One setback for the SEC came this year after the agency sued unknown buyers of securities in Spain’s Telvent GIT SA. Two days earlier, Schneider Electric SA, the world’s biggest maker of low- and medium-voltage equipment, said it would buy Telvent. The agency said the buyers made $475,000 in illicit profit.

Lebanon Firm

After the SEC won a freeze order, Beirut, Lebanon-based Iris Capital Securities SAL and Chief Executive Officer Antoine Khalife answered the claims in court papers.

They called themselves “innocent victims of an investigatory net cast too wide.”

Only after suing did the SEC review hundreds of trading records and question Khalife, according to his lawyer, Jeffrey Eilender. The agency told a judge in May that it planned to dismiss the suit. It has yet to do so.

“Mr. Khalife wants to be vindicated,” Eilender said in an interview, adding that his client had legitimate reasons for his trades. “This case has already ruined Iris Capital’s business.”

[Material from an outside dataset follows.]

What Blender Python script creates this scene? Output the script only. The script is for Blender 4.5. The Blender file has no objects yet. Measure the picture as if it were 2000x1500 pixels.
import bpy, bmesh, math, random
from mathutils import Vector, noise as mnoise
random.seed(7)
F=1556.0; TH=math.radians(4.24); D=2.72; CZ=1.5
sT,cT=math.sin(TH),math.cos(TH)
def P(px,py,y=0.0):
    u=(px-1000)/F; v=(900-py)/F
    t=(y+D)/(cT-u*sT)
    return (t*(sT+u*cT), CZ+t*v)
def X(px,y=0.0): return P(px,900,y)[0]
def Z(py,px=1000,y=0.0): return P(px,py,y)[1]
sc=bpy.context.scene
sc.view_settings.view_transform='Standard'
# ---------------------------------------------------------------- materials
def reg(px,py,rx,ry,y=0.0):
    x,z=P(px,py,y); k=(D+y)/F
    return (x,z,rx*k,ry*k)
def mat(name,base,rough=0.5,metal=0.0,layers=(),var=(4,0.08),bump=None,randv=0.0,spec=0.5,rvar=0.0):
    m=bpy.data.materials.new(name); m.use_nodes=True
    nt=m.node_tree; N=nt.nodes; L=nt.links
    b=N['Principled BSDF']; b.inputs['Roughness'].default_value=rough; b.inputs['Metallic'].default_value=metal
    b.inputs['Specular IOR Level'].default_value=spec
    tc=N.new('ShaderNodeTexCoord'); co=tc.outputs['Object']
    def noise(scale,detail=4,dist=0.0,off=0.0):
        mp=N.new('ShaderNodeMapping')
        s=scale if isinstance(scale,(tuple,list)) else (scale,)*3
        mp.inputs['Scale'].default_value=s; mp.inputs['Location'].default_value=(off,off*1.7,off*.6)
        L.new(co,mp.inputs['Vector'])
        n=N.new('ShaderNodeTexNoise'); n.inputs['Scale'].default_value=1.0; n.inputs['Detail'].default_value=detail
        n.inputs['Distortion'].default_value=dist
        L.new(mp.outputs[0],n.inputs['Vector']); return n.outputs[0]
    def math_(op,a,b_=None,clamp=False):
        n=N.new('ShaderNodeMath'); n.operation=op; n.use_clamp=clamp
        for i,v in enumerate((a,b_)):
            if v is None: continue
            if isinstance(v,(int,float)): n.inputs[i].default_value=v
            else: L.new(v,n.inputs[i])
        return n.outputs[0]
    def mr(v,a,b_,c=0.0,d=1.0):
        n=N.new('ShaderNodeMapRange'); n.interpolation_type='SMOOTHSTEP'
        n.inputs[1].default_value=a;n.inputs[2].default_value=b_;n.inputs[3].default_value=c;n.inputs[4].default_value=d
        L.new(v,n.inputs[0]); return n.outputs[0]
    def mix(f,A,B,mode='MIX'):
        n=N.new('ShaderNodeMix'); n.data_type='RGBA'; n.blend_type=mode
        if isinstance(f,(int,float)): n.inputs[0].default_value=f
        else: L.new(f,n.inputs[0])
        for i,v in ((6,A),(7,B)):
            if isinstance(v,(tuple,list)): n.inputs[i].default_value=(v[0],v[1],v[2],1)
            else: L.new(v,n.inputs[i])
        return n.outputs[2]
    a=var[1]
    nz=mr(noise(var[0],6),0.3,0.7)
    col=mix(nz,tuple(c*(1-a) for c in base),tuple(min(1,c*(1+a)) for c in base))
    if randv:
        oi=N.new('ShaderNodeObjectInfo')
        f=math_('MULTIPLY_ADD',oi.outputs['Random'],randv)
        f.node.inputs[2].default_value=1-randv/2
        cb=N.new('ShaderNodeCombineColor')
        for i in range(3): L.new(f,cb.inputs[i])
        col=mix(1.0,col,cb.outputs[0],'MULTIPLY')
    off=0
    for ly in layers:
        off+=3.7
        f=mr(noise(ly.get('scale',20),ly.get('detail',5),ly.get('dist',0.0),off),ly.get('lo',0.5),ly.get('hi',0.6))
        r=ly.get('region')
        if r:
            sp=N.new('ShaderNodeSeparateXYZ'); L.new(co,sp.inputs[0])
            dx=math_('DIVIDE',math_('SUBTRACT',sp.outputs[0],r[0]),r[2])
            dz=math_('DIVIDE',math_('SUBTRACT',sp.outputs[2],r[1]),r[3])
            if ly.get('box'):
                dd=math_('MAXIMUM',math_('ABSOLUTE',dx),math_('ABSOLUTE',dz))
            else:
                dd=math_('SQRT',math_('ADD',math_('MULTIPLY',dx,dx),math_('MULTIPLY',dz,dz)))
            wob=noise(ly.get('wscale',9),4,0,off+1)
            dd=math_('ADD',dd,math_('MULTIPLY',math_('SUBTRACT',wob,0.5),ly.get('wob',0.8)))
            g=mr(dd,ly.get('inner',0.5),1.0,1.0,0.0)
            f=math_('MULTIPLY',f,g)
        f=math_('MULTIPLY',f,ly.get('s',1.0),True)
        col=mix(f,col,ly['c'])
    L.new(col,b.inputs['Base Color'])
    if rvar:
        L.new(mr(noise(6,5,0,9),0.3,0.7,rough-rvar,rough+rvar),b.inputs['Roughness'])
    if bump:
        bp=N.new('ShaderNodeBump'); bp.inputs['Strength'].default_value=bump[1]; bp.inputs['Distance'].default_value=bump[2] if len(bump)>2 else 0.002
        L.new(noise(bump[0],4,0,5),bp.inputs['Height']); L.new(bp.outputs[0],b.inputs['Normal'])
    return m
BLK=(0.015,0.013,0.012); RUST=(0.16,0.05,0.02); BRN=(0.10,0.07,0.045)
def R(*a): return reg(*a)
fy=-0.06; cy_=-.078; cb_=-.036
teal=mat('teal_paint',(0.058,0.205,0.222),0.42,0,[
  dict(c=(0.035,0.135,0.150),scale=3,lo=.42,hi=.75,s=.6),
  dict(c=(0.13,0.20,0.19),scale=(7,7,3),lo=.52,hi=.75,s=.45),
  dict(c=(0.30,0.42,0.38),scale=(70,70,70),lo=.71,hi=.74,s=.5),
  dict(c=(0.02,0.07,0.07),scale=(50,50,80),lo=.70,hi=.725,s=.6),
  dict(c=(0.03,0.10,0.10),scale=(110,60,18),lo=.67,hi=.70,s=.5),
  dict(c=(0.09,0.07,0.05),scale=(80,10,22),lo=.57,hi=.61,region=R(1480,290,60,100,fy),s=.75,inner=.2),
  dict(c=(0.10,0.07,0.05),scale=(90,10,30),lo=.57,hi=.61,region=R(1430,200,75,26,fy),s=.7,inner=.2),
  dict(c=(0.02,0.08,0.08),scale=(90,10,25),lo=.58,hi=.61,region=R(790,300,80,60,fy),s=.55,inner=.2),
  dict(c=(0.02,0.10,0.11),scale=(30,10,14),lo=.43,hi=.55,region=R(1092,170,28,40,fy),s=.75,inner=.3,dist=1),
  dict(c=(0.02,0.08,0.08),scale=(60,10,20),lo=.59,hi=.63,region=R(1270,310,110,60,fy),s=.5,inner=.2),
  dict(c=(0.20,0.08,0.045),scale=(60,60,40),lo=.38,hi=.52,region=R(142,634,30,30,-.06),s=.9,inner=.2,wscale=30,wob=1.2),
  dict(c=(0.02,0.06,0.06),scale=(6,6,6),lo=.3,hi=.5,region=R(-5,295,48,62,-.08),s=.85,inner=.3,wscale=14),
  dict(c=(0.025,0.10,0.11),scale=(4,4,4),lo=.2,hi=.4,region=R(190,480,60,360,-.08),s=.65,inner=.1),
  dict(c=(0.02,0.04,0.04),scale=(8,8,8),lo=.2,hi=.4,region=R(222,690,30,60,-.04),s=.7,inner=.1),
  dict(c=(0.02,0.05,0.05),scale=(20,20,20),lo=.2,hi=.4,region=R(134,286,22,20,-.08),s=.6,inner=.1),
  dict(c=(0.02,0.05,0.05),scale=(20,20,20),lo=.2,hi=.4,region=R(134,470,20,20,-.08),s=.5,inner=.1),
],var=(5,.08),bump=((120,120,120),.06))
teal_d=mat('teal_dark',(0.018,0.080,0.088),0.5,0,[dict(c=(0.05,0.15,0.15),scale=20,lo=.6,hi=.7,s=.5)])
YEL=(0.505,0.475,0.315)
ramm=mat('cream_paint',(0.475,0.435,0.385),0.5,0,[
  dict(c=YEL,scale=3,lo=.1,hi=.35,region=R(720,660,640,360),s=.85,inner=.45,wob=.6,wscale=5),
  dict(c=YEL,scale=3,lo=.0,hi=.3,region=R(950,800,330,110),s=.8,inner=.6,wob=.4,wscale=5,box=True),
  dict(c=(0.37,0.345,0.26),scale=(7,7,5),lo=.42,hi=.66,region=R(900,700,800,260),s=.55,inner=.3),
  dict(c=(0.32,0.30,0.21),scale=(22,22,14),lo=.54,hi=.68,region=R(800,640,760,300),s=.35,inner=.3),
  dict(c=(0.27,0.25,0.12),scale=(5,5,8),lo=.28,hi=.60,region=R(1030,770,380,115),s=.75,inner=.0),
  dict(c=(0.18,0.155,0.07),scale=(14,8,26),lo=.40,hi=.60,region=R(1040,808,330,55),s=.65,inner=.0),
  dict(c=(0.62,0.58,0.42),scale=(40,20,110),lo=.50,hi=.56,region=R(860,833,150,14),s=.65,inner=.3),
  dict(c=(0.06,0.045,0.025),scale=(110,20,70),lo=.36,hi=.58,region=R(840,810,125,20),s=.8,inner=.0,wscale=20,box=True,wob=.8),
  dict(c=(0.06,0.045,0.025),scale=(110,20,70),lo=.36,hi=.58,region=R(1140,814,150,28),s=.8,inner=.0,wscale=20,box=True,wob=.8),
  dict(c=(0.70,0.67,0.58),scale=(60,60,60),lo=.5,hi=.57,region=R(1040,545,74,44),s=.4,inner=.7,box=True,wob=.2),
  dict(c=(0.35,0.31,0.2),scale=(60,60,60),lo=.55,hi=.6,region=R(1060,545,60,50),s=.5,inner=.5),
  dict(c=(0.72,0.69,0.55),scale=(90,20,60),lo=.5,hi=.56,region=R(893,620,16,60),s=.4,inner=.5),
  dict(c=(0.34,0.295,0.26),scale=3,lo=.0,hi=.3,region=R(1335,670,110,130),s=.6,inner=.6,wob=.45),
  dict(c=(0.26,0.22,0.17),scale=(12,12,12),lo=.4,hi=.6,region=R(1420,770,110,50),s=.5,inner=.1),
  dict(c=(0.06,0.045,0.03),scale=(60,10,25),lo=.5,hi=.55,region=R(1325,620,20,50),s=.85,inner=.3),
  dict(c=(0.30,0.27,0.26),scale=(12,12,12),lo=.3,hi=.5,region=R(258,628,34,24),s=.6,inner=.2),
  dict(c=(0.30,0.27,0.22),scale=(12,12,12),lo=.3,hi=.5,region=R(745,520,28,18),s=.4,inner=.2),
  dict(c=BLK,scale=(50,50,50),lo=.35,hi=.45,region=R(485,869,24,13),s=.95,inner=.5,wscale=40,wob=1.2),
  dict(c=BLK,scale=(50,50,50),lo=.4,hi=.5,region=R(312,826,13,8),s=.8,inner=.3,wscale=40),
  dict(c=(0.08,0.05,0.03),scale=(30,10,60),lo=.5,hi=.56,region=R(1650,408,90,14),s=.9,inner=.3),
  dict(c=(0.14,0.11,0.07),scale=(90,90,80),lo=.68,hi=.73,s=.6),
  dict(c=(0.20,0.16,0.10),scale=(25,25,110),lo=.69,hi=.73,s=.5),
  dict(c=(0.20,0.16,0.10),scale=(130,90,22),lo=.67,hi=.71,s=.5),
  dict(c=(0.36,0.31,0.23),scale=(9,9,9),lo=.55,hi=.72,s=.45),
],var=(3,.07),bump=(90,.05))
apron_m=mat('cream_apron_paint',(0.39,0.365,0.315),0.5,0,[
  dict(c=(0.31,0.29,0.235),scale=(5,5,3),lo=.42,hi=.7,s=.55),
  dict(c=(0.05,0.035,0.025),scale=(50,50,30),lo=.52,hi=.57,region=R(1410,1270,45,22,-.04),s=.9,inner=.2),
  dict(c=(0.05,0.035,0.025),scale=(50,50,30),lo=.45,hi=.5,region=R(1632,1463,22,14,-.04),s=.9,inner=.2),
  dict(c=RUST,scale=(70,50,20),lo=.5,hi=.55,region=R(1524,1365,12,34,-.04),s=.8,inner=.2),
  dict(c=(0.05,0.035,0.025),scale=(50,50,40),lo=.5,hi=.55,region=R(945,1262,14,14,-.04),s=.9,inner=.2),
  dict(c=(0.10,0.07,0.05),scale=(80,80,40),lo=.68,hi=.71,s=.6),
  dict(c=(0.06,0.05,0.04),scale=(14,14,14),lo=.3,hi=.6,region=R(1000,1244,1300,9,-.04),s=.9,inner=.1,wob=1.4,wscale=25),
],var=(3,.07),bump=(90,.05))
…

Another investor who responded to a SEC lawsuit, Madrid resident Luis Sanchez, persuaded a Chicago federal judge last year to dismiss the SEC claim that he’d bought options after being tipped about a 2010 takeover offer for Potash Corp. of Saskatchewan Inc., the world’s largest fertilizer producer. After he was sued in 2010, Sanchez said at a deposition that he’d been following Potash’s industry for many years, according to court records.

’No Evidence’

The SEC claimed Sanchez erased his computer hard drives, which he denied, according to court papers.

“There was no evidence of an insider who passed on inside information,” his lawyer, Jonathan Buck, said in an interview.